### Written exercise
Count every line of the material that holds the string "script". Respond with the total only.

### Dataset content

- - - - -

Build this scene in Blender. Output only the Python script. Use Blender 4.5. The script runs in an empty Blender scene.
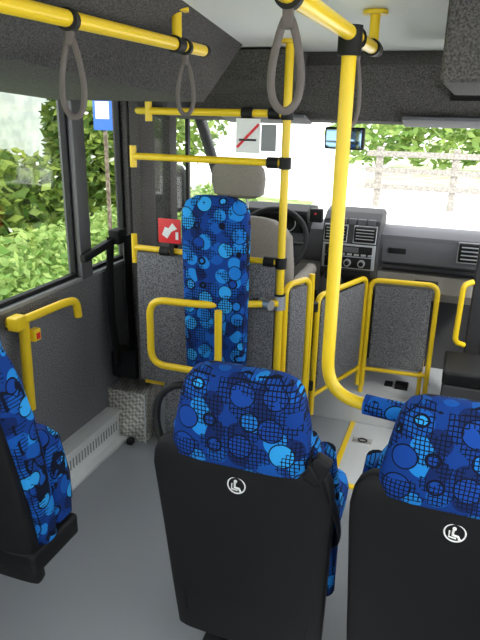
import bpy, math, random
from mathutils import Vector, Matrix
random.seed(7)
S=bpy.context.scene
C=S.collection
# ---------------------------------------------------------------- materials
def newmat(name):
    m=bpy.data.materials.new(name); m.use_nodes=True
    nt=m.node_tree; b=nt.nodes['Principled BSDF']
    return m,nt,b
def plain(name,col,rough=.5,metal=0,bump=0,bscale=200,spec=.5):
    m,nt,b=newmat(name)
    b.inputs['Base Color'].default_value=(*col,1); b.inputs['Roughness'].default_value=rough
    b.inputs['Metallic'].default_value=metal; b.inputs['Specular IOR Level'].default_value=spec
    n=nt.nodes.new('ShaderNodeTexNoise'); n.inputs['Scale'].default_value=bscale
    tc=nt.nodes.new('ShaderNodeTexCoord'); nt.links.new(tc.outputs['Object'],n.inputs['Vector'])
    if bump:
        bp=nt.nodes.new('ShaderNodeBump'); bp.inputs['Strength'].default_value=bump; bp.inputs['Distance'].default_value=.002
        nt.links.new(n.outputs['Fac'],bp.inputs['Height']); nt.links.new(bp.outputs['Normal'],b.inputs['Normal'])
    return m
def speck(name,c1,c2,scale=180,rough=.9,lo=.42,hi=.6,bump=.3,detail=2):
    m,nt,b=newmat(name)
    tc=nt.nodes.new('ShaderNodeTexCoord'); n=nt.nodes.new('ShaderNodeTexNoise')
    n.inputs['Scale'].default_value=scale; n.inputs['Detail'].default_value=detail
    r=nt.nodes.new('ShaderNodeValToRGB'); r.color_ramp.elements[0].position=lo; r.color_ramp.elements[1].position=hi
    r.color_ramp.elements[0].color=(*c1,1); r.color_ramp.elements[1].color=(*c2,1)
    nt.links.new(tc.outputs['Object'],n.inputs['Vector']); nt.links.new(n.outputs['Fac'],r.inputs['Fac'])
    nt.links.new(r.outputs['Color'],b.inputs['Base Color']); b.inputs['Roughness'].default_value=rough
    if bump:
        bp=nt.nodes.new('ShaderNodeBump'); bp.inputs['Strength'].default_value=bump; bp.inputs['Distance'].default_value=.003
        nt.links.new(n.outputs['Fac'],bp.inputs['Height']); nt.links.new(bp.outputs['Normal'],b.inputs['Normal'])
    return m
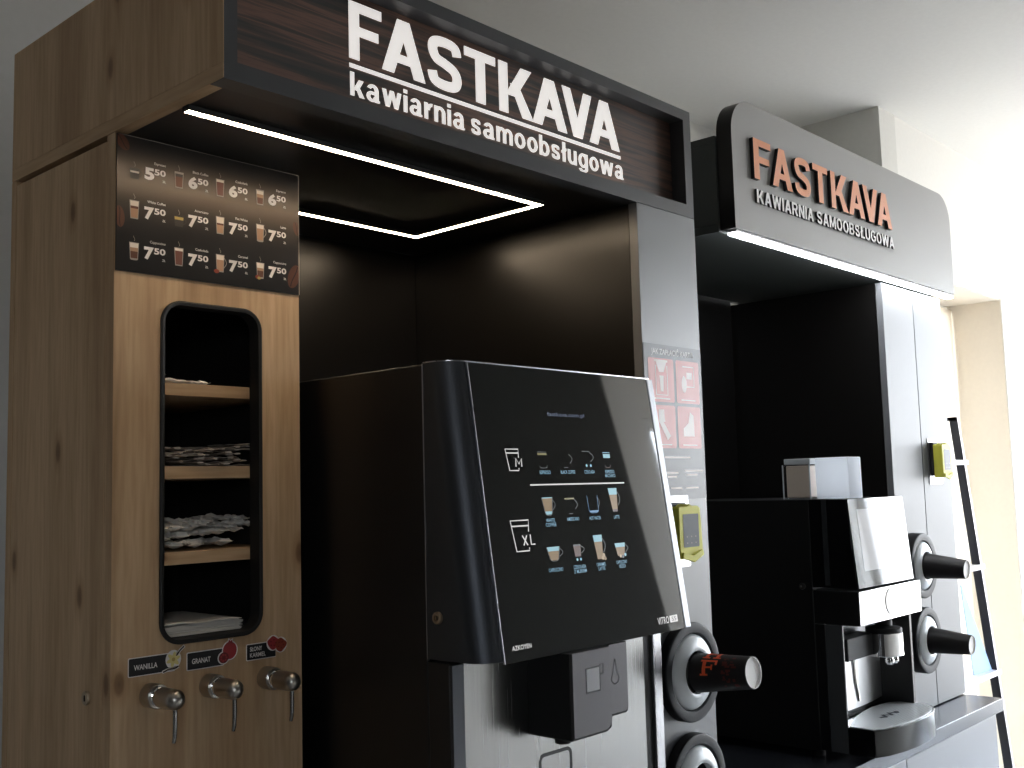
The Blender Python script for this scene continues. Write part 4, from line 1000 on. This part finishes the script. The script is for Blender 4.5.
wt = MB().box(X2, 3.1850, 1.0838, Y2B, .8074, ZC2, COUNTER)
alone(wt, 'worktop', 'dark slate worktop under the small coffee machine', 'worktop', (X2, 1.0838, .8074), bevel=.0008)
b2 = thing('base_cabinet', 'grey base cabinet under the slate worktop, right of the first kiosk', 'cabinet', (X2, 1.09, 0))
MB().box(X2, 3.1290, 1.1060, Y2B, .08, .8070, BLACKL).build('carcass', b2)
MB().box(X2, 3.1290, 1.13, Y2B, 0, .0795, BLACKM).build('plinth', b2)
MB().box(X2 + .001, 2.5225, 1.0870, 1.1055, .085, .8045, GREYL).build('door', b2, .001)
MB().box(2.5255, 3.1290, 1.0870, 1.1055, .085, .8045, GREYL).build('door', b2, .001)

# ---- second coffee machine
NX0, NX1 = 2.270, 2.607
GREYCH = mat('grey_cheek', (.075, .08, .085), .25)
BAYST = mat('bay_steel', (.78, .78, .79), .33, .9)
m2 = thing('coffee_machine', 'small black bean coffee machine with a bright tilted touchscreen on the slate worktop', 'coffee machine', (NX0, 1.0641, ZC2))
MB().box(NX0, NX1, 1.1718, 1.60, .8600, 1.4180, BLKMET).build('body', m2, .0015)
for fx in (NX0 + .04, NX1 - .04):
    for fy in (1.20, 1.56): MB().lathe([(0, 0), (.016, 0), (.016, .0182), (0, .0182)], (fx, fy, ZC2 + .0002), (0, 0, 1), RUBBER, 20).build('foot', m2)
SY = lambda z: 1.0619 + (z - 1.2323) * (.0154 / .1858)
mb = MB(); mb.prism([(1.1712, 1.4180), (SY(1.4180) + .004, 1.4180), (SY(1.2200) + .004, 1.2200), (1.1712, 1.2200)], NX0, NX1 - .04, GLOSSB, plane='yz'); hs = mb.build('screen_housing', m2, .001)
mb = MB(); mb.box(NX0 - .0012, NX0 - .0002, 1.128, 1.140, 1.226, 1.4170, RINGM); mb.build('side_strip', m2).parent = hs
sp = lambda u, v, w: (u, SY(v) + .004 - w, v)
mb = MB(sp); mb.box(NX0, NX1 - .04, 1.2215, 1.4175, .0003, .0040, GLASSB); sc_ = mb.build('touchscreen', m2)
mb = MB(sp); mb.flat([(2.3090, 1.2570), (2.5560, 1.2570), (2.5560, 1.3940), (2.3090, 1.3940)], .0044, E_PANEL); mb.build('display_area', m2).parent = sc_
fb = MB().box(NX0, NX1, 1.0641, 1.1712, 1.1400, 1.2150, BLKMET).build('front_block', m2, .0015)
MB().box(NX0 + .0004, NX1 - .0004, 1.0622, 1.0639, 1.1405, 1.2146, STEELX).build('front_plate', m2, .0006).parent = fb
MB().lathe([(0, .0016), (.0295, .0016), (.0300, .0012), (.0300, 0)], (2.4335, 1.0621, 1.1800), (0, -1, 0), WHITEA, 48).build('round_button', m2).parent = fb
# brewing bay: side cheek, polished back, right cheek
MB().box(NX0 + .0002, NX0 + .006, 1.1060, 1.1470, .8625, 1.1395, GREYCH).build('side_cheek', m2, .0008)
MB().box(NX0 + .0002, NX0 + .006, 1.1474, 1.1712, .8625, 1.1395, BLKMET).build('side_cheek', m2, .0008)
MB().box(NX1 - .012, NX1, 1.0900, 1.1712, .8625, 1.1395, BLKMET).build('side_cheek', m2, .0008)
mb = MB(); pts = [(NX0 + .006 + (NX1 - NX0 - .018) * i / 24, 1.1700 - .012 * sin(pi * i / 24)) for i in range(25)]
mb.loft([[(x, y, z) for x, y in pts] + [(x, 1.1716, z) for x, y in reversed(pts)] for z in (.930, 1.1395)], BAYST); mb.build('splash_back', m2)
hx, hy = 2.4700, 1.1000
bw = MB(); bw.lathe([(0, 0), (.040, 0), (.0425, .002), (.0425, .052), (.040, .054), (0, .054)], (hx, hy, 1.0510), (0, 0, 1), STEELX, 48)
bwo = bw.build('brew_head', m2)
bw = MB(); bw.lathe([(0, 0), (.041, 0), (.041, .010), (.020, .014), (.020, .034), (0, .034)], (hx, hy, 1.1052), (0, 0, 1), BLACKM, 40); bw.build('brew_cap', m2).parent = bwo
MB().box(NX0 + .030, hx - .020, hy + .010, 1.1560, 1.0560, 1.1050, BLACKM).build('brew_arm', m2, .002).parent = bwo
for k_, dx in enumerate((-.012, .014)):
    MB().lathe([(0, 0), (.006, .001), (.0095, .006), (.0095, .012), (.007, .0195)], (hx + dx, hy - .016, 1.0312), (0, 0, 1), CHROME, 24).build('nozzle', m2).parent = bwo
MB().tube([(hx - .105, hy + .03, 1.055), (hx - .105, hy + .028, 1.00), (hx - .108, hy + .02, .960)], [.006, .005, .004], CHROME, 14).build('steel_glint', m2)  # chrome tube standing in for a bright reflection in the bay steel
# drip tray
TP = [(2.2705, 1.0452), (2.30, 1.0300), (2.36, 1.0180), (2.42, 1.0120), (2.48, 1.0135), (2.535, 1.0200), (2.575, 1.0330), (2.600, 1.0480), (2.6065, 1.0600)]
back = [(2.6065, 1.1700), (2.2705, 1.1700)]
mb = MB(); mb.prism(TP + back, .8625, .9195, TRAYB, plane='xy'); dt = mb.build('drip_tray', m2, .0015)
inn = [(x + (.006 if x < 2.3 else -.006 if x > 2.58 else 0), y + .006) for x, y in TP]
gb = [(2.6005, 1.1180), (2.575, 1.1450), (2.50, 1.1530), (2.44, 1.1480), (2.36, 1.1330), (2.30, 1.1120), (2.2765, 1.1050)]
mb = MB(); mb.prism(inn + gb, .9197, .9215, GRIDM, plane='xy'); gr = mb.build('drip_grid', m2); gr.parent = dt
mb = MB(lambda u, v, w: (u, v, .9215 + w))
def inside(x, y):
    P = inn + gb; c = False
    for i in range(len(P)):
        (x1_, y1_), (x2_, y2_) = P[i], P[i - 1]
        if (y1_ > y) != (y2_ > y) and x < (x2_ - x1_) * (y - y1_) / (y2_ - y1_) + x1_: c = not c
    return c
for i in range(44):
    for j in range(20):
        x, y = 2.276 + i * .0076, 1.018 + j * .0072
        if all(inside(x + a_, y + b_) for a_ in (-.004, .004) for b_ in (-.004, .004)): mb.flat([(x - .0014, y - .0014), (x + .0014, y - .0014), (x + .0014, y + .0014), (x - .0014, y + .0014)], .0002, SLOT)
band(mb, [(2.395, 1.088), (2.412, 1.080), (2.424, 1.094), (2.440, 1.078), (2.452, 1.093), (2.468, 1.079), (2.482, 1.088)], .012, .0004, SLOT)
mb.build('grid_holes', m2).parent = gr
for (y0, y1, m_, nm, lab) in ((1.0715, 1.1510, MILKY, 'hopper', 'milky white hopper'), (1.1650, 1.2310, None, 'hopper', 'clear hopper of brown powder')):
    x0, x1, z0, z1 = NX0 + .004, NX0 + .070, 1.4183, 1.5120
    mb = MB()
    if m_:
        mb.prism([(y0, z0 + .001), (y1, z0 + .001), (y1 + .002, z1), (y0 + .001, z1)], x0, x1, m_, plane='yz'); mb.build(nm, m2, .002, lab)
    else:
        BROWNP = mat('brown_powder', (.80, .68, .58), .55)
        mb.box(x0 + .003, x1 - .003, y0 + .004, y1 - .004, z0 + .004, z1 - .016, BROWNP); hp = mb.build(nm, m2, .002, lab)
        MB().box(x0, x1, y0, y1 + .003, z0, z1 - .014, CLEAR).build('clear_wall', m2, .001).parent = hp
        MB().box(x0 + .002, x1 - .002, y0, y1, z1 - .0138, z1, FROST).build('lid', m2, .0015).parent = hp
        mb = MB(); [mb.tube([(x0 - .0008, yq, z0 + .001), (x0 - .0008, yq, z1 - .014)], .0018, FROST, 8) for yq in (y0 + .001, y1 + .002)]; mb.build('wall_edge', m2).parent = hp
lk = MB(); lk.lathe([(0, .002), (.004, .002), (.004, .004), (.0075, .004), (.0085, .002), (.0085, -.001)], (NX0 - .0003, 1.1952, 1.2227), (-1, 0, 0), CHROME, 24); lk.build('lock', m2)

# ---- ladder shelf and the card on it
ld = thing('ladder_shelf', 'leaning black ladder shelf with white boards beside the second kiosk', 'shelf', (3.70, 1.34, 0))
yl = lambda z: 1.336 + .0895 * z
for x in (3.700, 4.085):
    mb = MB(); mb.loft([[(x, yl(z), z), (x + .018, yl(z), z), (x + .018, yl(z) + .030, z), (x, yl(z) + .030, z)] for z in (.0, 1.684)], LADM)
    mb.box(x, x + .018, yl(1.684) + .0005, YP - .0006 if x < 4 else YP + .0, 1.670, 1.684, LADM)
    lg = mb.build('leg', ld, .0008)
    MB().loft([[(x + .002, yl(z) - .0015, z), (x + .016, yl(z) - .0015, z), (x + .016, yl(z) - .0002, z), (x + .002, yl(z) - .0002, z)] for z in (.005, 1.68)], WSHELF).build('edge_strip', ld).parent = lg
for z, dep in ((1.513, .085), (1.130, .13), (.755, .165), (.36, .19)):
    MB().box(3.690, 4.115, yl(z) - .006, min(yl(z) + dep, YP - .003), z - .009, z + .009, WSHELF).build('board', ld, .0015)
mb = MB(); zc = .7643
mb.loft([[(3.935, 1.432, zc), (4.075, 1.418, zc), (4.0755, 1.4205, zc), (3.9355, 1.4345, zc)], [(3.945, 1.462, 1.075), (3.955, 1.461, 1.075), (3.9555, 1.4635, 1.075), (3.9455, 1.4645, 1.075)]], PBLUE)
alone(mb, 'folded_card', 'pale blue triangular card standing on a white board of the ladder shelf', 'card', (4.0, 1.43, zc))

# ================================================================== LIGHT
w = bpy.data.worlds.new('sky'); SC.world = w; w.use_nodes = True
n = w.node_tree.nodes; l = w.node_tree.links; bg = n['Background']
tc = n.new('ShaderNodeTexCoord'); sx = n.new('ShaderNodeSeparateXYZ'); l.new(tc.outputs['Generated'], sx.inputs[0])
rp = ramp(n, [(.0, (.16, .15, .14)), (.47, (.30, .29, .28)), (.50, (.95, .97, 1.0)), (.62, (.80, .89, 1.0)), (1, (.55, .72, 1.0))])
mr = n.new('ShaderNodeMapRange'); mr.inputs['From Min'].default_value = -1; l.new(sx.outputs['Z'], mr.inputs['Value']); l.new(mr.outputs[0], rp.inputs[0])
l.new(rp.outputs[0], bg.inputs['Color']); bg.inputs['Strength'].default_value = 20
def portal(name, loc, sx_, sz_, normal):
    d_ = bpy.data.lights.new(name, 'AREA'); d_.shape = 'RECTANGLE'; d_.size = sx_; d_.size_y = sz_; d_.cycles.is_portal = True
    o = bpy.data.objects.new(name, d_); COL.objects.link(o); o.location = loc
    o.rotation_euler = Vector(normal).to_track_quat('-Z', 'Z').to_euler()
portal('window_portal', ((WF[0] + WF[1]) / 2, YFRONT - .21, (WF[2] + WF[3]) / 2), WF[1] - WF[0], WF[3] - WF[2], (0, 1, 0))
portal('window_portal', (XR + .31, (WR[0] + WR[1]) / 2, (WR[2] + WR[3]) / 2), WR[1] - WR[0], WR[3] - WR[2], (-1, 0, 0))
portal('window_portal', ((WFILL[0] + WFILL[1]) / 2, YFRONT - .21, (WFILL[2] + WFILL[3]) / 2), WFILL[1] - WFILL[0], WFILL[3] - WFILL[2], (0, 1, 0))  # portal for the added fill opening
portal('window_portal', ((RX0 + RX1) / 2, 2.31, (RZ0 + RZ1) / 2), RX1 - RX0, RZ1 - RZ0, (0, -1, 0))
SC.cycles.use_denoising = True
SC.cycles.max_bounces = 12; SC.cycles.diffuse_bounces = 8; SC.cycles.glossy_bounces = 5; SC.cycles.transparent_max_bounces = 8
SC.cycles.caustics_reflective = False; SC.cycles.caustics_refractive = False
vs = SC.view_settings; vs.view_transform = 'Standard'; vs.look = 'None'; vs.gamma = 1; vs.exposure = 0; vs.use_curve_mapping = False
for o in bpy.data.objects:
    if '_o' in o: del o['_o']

- - - - -

### Answer for this exercise
2